## GIVEN EXERCISE:
Restate exactly the lines of the entries below, beginning with the first and ending with the line that holds "CX, CY, H = 815.0, 342.0, 1.5". Pictures are not copied.

(Entries with scene source code)
*****

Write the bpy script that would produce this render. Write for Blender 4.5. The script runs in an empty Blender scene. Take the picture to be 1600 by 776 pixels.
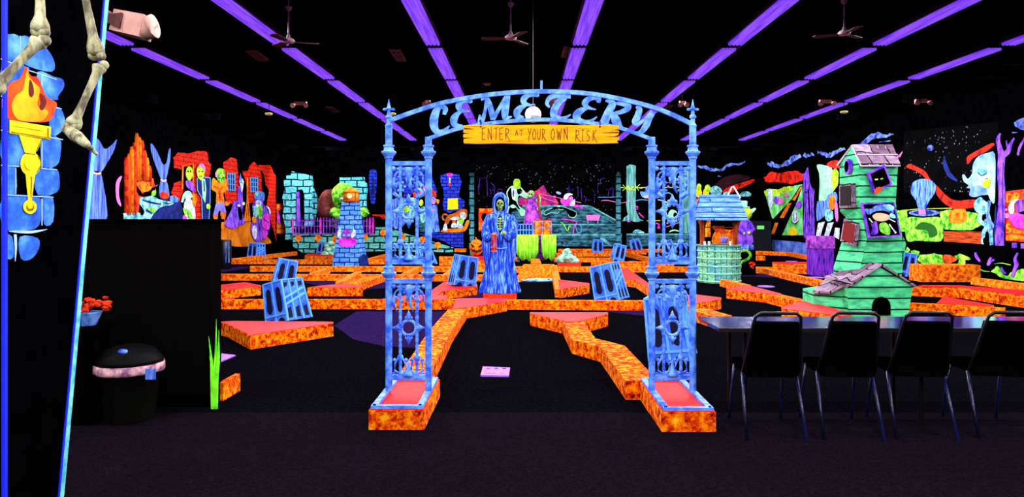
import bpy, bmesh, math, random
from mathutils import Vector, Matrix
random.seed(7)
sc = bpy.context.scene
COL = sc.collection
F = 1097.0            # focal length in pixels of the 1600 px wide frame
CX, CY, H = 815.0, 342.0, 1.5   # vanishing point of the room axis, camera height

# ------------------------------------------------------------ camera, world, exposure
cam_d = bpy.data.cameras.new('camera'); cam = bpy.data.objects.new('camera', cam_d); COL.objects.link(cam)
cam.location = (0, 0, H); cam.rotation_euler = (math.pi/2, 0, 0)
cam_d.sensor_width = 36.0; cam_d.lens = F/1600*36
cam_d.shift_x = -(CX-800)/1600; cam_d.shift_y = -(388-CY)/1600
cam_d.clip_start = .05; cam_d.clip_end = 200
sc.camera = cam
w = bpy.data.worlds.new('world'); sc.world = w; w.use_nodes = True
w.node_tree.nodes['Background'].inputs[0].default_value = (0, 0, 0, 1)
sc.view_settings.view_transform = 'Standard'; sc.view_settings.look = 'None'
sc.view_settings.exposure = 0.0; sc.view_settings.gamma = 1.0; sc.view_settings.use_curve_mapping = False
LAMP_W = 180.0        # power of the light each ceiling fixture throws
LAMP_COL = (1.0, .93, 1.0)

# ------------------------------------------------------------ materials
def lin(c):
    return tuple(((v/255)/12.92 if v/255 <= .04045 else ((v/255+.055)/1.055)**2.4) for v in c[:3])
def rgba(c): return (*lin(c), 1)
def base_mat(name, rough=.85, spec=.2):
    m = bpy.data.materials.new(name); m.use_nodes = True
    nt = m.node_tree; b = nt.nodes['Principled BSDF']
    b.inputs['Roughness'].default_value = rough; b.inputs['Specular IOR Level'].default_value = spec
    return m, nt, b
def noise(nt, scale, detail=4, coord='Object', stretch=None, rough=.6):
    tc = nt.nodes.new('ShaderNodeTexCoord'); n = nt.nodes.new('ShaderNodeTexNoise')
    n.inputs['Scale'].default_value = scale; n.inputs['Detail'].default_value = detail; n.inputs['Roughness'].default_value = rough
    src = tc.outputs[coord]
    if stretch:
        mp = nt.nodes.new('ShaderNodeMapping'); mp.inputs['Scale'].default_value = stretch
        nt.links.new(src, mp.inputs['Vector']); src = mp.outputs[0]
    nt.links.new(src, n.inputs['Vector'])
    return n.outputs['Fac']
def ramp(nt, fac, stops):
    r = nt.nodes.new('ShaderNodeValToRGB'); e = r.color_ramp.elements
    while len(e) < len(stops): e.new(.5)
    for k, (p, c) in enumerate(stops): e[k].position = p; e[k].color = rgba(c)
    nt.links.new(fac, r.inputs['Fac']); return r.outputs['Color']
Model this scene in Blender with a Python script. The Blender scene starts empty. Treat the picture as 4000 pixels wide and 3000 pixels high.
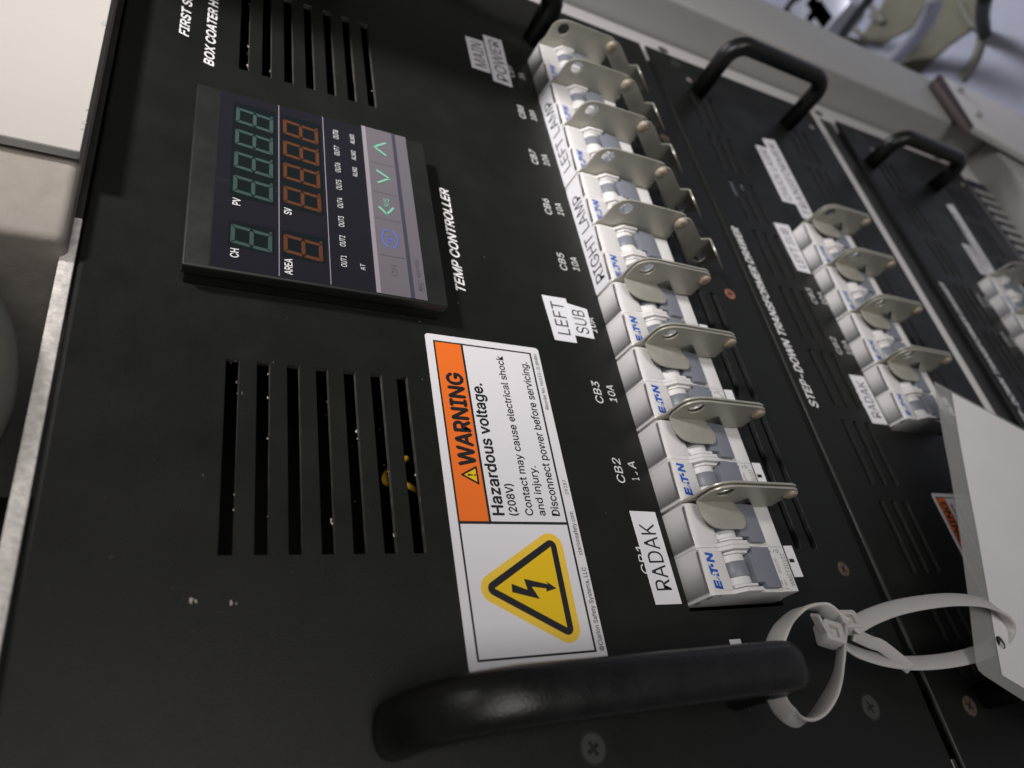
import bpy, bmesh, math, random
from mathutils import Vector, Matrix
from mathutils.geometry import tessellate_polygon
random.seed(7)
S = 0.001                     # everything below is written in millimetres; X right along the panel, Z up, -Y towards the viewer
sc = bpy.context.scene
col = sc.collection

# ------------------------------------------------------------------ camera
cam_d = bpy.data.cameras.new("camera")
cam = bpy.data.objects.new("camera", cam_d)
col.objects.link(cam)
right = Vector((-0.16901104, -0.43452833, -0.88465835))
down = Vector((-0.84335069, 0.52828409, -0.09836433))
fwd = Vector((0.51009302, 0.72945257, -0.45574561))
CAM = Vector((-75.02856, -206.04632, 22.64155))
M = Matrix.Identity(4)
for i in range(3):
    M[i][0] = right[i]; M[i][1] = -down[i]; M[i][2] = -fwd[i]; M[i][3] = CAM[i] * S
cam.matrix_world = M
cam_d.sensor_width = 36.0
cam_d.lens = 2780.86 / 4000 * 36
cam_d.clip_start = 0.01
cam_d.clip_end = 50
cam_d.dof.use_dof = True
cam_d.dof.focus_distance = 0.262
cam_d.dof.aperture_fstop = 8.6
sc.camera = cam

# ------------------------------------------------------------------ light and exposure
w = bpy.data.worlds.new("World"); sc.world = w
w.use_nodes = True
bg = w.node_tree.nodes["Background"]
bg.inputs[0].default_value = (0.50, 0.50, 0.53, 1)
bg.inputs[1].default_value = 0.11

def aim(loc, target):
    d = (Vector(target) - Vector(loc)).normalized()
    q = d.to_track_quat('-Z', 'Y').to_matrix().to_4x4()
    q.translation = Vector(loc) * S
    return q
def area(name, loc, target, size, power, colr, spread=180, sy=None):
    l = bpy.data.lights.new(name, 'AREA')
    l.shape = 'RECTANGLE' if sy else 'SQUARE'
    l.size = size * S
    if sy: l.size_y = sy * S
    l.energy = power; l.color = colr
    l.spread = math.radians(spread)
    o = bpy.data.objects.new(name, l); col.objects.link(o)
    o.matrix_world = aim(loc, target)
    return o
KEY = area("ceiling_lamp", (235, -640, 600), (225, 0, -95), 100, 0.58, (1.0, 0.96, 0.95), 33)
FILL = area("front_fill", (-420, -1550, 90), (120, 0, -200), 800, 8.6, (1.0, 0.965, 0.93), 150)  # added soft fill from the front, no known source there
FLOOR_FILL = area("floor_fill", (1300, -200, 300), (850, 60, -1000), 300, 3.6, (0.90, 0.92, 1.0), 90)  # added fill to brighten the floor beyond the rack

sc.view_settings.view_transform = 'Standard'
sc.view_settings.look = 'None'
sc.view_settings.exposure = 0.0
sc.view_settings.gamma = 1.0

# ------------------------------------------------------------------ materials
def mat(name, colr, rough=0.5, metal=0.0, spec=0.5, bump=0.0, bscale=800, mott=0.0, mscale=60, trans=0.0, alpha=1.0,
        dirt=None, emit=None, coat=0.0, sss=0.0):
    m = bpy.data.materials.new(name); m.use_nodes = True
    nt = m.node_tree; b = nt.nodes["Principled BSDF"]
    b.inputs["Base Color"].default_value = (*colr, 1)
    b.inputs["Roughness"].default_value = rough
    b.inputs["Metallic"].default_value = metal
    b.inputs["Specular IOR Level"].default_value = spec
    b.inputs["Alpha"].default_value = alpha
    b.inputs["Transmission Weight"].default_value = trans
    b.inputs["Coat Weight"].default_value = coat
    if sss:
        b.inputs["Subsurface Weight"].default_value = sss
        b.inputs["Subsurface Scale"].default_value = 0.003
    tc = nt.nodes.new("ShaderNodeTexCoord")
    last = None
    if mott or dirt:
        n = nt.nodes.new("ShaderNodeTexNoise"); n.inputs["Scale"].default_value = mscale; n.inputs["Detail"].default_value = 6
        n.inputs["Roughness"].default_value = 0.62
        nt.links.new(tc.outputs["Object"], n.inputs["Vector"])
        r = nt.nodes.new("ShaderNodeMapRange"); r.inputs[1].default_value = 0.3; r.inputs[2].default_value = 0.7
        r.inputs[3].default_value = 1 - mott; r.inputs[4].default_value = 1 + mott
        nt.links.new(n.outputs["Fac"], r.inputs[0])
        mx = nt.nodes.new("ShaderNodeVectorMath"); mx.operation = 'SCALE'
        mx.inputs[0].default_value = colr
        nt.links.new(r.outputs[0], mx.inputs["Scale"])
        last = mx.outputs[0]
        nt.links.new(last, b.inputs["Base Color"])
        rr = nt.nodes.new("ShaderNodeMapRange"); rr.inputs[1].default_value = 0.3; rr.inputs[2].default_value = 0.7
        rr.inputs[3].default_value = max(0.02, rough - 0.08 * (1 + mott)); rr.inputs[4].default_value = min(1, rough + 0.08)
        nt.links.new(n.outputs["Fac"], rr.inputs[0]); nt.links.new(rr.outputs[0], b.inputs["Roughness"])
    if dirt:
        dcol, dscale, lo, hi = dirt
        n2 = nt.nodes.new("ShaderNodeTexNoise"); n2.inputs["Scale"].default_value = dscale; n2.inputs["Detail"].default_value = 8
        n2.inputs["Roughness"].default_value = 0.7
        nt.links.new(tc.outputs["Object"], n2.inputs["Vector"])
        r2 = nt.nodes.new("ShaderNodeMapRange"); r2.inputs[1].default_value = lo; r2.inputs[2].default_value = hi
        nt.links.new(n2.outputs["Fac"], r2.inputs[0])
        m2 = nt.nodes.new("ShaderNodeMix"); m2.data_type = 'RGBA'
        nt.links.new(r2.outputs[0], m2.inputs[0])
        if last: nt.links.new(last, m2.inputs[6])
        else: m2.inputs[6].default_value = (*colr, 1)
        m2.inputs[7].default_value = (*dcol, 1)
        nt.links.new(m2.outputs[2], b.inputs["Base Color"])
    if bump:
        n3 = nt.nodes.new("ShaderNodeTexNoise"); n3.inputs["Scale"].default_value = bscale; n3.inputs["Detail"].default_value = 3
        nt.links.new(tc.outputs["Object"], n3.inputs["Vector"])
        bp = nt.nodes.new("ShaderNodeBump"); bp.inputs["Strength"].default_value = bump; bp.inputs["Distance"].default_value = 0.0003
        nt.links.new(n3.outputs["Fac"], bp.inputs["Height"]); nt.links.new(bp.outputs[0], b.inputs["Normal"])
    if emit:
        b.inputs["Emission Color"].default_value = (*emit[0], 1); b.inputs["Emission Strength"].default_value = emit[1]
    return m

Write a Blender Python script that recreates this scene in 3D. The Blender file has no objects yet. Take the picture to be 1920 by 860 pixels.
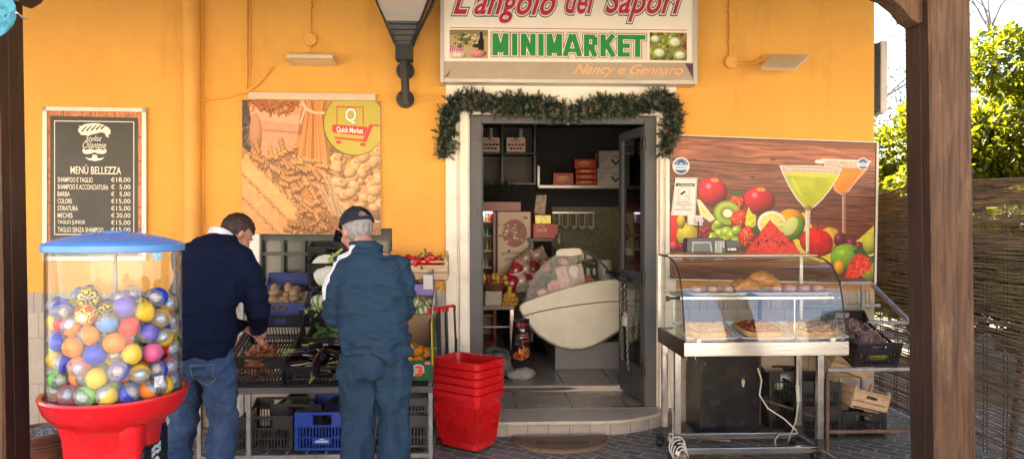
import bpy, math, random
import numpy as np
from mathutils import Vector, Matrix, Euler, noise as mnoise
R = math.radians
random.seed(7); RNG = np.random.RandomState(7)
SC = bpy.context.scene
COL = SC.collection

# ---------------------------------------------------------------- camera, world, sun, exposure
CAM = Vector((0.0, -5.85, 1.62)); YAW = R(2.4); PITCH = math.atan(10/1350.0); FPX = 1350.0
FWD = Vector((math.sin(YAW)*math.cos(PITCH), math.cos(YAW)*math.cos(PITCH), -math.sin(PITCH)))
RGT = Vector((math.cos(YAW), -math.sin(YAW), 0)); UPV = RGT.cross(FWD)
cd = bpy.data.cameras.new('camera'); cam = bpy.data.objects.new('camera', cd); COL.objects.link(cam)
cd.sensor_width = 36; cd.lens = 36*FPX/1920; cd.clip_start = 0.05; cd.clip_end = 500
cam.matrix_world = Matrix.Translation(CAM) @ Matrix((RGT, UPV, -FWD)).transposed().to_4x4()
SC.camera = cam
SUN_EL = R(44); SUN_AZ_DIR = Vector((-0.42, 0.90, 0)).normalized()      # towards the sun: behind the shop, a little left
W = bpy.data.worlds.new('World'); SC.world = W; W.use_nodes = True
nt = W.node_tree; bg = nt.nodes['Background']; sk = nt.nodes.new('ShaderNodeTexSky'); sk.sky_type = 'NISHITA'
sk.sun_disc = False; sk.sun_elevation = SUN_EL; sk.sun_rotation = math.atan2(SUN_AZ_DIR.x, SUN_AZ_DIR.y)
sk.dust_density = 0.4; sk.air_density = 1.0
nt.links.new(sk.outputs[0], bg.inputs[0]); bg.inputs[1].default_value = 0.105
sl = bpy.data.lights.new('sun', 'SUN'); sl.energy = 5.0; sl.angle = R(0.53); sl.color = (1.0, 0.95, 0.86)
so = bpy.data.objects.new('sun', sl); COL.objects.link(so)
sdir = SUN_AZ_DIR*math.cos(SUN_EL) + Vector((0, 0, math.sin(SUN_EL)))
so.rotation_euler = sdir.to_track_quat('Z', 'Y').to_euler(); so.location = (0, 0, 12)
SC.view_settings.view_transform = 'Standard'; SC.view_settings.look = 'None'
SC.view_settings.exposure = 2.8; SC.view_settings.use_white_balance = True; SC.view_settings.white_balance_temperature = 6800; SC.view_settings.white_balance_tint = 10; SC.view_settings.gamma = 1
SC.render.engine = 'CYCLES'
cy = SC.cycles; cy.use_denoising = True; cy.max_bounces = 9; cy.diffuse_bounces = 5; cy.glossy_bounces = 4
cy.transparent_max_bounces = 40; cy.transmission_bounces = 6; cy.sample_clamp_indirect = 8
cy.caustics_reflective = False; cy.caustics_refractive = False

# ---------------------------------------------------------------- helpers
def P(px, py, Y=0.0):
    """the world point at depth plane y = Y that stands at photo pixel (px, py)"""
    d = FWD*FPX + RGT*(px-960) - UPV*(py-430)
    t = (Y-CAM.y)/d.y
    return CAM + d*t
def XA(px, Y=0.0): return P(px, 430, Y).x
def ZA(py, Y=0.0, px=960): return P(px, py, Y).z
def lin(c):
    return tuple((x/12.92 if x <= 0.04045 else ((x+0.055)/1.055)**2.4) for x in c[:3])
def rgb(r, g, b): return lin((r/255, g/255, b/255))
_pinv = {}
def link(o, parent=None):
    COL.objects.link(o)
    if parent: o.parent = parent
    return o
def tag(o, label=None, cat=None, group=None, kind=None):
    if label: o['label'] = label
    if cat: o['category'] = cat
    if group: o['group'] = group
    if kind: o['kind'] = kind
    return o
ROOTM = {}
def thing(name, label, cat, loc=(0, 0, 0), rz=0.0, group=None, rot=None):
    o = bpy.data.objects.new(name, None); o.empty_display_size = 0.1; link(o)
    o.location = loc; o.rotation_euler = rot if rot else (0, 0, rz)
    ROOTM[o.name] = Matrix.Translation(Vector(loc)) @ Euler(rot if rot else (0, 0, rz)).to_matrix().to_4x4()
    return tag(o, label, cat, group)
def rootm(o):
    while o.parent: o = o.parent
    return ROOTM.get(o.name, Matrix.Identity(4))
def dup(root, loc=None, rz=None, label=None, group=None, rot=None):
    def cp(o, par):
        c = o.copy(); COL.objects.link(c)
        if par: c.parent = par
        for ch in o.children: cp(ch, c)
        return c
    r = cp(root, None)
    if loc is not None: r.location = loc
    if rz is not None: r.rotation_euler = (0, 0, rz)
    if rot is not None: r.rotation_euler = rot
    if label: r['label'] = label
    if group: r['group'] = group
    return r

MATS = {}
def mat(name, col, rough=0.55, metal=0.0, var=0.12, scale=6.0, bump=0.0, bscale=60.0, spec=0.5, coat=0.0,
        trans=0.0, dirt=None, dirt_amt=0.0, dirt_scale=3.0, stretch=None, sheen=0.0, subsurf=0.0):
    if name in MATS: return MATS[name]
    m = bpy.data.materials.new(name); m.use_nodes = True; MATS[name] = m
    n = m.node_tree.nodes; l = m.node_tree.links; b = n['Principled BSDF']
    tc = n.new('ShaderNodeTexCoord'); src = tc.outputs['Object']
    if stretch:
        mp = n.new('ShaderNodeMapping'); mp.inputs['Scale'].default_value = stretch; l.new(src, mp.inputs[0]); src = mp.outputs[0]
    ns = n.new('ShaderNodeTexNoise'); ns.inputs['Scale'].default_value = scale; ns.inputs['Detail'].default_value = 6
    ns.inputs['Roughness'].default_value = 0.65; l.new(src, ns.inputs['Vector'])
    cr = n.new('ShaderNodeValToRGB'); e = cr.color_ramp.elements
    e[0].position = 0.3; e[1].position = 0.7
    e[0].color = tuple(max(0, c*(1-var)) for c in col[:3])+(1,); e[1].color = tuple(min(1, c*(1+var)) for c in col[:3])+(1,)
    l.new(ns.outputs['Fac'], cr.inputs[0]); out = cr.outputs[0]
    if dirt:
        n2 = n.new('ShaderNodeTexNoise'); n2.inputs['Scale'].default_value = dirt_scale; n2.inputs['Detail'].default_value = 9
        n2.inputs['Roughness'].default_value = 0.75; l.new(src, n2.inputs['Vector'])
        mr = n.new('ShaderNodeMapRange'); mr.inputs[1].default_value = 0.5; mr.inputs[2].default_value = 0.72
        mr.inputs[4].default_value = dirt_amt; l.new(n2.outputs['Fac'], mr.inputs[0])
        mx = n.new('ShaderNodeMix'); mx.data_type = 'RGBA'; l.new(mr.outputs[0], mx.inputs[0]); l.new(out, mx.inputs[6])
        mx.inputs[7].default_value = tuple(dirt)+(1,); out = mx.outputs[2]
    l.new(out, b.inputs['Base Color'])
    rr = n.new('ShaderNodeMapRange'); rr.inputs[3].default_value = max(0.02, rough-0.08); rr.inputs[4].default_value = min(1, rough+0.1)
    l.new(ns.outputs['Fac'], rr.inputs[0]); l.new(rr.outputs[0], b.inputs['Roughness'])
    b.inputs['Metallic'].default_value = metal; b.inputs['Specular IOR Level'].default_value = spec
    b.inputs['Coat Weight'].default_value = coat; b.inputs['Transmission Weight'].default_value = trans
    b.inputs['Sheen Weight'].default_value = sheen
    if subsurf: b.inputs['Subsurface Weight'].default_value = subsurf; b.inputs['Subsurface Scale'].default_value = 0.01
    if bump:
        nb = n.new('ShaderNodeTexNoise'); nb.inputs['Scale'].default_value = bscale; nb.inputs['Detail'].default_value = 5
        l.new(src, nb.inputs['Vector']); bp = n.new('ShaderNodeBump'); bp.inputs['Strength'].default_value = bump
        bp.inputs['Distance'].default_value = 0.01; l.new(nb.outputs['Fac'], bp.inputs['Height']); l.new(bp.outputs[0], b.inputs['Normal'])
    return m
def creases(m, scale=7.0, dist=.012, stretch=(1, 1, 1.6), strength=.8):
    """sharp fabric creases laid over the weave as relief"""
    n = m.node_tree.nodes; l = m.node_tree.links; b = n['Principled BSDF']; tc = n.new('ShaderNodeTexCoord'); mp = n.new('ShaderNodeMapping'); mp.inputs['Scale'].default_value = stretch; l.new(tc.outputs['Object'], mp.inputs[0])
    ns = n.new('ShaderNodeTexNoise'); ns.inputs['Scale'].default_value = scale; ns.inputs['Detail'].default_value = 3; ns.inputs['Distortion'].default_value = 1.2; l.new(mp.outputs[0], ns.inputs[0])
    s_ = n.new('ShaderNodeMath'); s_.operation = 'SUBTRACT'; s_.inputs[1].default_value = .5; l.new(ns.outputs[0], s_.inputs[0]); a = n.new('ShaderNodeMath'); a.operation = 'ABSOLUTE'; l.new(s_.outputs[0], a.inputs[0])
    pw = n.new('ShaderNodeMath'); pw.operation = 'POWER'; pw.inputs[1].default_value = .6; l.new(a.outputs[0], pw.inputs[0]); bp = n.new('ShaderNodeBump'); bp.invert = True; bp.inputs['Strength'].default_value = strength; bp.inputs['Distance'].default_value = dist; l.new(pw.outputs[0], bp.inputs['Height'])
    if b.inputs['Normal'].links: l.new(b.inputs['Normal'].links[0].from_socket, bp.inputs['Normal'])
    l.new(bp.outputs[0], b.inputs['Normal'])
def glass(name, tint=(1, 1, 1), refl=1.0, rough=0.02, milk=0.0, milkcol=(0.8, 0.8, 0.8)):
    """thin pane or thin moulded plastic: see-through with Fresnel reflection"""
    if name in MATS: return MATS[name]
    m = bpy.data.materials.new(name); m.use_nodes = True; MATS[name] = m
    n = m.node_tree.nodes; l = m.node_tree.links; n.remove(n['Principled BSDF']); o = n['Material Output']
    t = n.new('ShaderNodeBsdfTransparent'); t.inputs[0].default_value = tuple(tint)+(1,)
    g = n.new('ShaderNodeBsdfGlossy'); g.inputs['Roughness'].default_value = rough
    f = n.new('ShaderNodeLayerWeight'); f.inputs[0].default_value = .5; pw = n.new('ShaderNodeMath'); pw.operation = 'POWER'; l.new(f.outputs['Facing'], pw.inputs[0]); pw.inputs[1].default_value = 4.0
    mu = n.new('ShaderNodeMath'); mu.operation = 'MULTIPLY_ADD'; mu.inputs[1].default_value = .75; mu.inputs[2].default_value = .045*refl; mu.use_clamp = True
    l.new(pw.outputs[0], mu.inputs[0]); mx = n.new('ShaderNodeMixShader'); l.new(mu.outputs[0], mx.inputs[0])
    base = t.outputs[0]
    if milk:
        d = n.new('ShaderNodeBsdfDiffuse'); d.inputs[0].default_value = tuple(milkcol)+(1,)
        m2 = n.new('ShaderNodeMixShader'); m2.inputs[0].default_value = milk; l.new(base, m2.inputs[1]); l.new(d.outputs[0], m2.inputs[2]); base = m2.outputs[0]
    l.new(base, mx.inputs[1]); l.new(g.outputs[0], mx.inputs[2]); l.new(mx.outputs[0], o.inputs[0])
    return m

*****

## RESPONSE:
Write the bpy script that would produce this render. Write for Blender 4.5. The script runs in an empty Blender scene. Take the picture to be 1600 by 776 pixels.
import bpy, bmesh, math, random
from mathutils import Vector, Matrix
random.seed(7)
sc = bpy.context.scene
COL = sc.collection
F = 1097.0            # focal length in pixels of the 1600 px wide frame
CX, CY, H = 815.0, 342.0, 1.5   # vanishing point of the room axis, camera height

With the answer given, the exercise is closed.